Problem details:
Write out all of the data exactly as it appears.

Dataset extract:

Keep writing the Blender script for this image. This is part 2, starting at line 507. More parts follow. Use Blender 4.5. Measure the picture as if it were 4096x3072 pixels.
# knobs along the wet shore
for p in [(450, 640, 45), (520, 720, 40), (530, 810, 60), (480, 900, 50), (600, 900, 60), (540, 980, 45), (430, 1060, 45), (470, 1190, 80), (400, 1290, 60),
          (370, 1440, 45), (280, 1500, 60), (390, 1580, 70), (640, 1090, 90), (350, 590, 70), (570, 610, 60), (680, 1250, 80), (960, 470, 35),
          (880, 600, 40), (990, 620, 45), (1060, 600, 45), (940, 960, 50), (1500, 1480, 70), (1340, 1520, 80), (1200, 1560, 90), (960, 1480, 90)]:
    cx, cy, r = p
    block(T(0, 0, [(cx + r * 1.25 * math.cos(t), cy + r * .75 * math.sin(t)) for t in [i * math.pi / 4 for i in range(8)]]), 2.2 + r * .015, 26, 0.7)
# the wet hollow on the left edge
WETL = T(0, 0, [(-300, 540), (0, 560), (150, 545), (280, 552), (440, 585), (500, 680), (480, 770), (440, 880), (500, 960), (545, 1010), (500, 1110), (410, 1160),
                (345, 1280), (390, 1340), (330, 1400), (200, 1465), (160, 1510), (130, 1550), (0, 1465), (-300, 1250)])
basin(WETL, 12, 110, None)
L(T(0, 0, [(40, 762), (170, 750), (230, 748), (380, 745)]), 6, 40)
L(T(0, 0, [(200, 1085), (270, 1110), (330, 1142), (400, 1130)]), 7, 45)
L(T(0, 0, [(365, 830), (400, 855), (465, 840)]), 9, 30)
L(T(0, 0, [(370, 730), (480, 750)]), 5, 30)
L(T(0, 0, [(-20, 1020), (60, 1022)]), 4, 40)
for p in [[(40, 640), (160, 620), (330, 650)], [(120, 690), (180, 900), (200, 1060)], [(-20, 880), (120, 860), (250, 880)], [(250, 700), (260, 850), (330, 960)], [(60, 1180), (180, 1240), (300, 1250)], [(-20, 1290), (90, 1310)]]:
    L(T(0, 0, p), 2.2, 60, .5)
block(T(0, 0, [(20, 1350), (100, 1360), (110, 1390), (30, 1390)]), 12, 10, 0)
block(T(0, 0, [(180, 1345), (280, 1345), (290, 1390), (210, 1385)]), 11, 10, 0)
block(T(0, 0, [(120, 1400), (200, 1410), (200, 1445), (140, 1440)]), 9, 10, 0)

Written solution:
Keep writing the Blender script for this image. This is part 2, starting at line 507. More parts follow. Use Blender 4.5. Measure the picture as if it were 4096x3072 pixels.
# knobs along the wet shore
for p in [(450, 640, 45), (520, 720, 40), (530, 810, 60), (480, 900, 50), (600, 900, 60), (540, 980, 45), (430, 1060, 45), (470, 1190, 80), (400, 1290, 60),
          (370, 1440, 45), (280, 1500, 60), (390, 1580, 70), (640, 1090, 90), (350, 590, 70), (570, 610, 60), (680, 1250, 80), (960, 470, 35),
          (880, 600, 40), (990, 620, 45), (1060, 600, 45), (940, 960, 50), (1500, 1480, 70), (1340, 1520, 80), (1200, 1560, 90), (960, 1480, 90)]:
    cx, cy, r = p
    block(T(0, 0, [(cx + r * 1.25 * math.cos(t), cy + r * .75 * math.sin(t)) for t in [i * math.pi / 4 for i in range(8)]]), 2.2 + r * .015, 26, 0.7)
# the wet hollow on the left edge
WETL = T(0, 0, [(-300, 540), (0, 560), (150, 545), (280, 552), (440, 585), (500, 680), (480, 770), (440, 880), (500, 960), (545, 1010), (500, 1110), (410, 1160),
                (345, 1280), (390, 1340), (330, 1400), (200, 1465), (160, 1510), (130, 1550), (0, 1465), (-300, 1250)])
basin(WETL, 12, 110, None)
L(T(0, 0, [(40, 762), (170, 750), (230, 748), (380, 745)]), 6, 40)
L(T(0, 0, [(200, 1085), (270, 1110), (330, 1142), (400, 1130)]), 7, 45)
L(T(0, 0, [(365, 830), (400, 855), (465, 840)]), 9, 30)
L(T(0, 0, [(370, 730), (480, 750)]), 5, 30)
L(T(0, 0, [(-20, 1020), (60, 1022)]), 4, 40)
for p in [[(40, 640), (160, 620), (330, 650)], [(120, 690), (180, 900), (200, 1060)], [(-20, 880), (120, 860), (250, 880)], [(250, 700), (260, 850), (330, 960)], [(60, 1180), (180, 1240), (300, 1250)], [(-20, 1290), (90, 1310)]]:
    L(T(0, 0, p), 2.2, 60, .5)
block(T(0, 0, [(20, 1350), (100, 1360), (110, 1390), (30, 1390)]), 12, 10, 0)
block(T(0, 0, [(180, 1345), (280, 1345), (290, 1390), (210, 1385)]), 11, 10, 0)
block(T(0, 0, [(120, 1400), (200, 1410), (200, 1445), (140, 1440)]), 9, 10, 0)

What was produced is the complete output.